Wednesday, November 2, 2011

THAT UGLY BAT

I was prompted to find some information about bats after my son showed me a baseball hat with the picture of a bat and told me that he would like to purchase the hat from the website. After asking him why he would want to wear a hat with the picture of an ugly bat, I decided that I need to learn more about the ugly creature I have feared all my life. In my searches, I found some very thought-provoking, pro-bat information on http://www.wickedblog.com/. Are these things superstitions or are they real?

When I was growing up, the perception I had of bats was ugly, scary, nocturnal-flying creatures. I was told by my playmates that they are “duppies (another name for ghost).” This seems ignorant to me now, but that was my reality then. When I visited caves and saw bats flying around, they gave me the creeps.

Now that I know that dead people do not turn into bats, but are rather sleeping in their graves (Daniel 12:2). I see the ugly bats in a different “light”, although they live in the dark. Whenever I am impressed to do a study, I always want to know what the Bible has to say about the topic I am researching. As I often do, I went to my Bible as well as to the Internet.

Here is what I found: The only place in the Bible I found the name bat specifically mentioned is in Isaiah Chapter 2:20. However the bat is counted among a list of unclean animals listed in the Bible. If interested you may read more in Leviticus Chapter 11 and Deuteronomy, Chapter 12.

I also stumbled on this interesting comment: “In Biblical tradition, bats were believed to be messengers of Satan. The Puritans believed that if a bat flew close to someone, somebody was trying to bewitch them”, (www.pure-spirit.com).

Another website had this to say, “Much folklore around the world has cast the bat in a bad role. Perhaps the most familiar of this folklore to us in Western culture are the medieval witchcraft texts that described bats as familiars for witches and the old European lore which associated bats with vampires.

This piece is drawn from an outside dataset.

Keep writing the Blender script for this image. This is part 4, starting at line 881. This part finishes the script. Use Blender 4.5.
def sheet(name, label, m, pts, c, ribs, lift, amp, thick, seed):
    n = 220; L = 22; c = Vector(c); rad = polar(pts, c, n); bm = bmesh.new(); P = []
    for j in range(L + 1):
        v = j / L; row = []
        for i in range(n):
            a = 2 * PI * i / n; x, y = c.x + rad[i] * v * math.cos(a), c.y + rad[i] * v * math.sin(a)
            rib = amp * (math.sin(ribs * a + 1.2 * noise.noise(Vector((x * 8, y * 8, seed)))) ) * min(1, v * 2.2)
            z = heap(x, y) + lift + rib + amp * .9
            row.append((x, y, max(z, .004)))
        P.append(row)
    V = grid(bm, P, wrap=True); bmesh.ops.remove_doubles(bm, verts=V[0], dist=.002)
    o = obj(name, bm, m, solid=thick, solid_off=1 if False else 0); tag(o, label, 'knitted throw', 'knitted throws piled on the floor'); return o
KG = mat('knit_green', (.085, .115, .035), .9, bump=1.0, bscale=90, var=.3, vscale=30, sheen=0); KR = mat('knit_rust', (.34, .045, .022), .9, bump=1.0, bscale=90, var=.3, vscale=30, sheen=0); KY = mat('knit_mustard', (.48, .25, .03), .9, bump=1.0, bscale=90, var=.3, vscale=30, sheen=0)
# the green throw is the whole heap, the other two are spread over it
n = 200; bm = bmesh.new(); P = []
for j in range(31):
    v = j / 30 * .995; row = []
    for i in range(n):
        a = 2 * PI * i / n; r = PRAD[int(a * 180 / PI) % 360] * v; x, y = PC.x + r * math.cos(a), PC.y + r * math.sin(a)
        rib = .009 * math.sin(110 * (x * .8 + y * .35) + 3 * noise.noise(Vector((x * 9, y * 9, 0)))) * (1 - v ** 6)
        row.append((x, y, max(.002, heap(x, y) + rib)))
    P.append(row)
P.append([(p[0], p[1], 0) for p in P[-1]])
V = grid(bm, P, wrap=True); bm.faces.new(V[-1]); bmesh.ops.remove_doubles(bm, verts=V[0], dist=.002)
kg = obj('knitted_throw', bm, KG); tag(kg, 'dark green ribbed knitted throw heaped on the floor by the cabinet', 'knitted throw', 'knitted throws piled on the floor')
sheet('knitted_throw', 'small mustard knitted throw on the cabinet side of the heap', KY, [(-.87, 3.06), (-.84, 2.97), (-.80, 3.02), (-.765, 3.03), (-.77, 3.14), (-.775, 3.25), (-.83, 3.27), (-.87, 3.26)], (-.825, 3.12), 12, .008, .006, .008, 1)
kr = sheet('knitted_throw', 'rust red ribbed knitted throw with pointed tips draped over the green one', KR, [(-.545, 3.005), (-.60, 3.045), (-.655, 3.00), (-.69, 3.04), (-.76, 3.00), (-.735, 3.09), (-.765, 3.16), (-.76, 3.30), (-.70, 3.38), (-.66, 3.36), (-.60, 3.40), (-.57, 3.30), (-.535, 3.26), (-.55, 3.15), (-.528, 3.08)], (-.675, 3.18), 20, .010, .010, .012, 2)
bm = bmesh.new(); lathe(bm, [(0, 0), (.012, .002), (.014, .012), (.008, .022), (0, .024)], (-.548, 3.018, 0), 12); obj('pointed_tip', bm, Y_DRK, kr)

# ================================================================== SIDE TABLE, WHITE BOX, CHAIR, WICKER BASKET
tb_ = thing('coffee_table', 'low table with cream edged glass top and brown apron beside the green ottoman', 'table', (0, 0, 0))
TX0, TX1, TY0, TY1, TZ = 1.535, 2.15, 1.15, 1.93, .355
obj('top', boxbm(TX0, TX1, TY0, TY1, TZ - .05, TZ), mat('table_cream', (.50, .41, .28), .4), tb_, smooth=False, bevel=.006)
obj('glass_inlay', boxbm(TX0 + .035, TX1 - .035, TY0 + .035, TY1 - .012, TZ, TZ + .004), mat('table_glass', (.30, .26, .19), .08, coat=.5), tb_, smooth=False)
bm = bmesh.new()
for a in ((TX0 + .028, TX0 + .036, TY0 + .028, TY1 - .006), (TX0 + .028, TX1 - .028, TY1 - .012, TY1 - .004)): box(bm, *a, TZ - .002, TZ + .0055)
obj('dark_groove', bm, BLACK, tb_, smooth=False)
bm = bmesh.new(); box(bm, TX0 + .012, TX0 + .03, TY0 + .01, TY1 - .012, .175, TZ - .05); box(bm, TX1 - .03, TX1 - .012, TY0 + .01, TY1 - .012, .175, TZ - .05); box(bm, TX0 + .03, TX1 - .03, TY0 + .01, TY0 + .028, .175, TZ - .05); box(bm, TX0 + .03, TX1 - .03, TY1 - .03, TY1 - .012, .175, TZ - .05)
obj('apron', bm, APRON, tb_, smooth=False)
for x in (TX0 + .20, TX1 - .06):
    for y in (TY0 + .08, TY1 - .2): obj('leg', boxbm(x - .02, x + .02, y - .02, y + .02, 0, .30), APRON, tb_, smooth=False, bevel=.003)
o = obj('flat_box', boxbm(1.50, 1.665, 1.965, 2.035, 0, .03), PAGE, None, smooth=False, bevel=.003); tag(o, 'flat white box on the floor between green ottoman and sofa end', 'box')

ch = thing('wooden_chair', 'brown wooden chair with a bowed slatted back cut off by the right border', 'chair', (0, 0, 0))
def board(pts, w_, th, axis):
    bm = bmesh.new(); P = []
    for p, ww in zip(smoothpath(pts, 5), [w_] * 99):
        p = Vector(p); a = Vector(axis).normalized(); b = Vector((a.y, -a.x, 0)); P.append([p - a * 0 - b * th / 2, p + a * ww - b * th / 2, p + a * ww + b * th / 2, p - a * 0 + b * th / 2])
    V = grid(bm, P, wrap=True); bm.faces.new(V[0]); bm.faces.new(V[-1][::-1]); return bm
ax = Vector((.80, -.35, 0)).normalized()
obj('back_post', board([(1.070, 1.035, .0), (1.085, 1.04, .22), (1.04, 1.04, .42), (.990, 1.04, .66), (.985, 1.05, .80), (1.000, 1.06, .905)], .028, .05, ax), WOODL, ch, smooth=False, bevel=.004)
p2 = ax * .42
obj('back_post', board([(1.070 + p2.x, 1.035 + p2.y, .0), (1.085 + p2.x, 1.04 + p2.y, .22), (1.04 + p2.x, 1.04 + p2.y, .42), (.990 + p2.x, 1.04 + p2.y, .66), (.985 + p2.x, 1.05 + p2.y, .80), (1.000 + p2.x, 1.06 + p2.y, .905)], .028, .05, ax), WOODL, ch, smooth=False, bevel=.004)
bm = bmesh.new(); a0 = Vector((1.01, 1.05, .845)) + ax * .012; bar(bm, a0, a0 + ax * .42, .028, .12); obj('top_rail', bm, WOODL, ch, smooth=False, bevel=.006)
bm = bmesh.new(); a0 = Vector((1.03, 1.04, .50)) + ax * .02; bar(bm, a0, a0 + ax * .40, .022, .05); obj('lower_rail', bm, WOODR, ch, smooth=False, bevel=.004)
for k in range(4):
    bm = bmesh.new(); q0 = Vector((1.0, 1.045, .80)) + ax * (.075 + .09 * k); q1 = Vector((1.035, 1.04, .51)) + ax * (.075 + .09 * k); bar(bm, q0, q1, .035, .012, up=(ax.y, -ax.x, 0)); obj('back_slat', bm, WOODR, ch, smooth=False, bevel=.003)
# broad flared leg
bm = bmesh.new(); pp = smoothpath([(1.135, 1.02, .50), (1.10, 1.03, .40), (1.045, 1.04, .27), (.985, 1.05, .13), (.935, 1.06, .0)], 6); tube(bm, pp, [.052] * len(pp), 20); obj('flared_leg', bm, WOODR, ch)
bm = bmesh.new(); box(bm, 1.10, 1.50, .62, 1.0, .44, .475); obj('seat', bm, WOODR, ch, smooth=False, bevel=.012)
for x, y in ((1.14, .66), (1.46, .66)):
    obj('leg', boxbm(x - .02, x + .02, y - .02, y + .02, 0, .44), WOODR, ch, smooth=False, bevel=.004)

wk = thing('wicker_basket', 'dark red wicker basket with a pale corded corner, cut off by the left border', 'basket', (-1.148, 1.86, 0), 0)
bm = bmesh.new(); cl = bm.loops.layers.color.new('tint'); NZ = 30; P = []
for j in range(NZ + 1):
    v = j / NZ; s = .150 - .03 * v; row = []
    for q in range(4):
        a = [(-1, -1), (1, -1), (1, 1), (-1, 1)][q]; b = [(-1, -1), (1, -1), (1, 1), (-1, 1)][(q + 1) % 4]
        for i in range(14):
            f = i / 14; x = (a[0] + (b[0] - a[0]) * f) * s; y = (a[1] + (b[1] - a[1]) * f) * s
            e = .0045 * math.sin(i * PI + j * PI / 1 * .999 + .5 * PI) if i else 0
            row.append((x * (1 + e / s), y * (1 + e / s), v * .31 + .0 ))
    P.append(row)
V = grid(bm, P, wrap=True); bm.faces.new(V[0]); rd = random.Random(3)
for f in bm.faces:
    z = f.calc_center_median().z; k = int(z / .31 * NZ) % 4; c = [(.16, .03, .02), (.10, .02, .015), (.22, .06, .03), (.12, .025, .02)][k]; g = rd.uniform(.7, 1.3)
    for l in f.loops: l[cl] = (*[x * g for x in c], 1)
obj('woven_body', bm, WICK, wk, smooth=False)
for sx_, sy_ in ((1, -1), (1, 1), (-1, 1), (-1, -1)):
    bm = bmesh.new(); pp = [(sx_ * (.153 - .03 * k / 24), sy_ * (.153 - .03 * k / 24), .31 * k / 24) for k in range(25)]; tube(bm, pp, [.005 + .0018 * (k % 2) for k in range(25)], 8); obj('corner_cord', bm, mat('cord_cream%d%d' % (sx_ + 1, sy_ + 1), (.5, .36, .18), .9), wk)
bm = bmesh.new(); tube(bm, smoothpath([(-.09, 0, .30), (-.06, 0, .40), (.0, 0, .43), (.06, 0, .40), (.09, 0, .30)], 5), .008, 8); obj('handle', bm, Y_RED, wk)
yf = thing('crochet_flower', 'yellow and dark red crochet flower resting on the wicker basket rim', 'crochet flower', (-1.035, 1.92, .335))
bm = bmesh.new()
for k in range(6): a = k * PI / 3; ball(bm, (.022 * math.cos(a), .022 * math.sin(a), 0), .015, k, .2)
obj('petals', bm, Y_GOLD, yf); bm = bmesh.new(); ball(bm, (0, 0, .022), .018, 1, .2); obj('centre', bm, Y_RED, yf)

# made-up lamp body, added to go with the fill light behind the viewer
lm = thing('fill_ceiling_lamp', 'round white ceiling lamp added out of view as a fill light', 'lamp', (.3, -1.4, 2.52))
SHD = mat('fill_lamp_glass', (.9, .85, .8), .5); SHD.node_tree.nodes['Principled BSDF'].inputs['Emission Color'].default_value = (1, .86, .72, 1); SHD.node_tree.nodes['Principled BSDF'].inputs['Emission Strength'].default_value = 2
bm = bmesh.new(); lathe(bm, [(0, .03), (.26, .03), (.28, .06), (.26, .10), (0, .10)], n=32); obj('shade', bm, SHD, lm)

Curiously, the old European association of bats to vampires occurred long before Europeans discovered the existence of the less common species of vampire bats in South America (the only continent where vampire bats are found). Also, note that the bat's "evil" reputation from those medieval texts clung to it far into the modern day, while cats, which got the same bad reputation in those texts, have since been redeemed and thrown in the "cute" category (going by popular generalizations, that is.) So, how did bats come to be seen as so "evil?" The prevailing theory seems to be that since bats are mostly nocturnal animals and would stay away from people, people simply were not familiar with these creatures, and often what is unfamiliar is misunderstood” (www.Symbolismwiki.com).

I just wonder if the belief I held about bats stemmed from the Europeans theory, since Jamaica only gained its Independence from Great Britain 1962. My approach to all of God’s creation is intrigue, amazement and appreciation, but I will still keep my distance from some of them.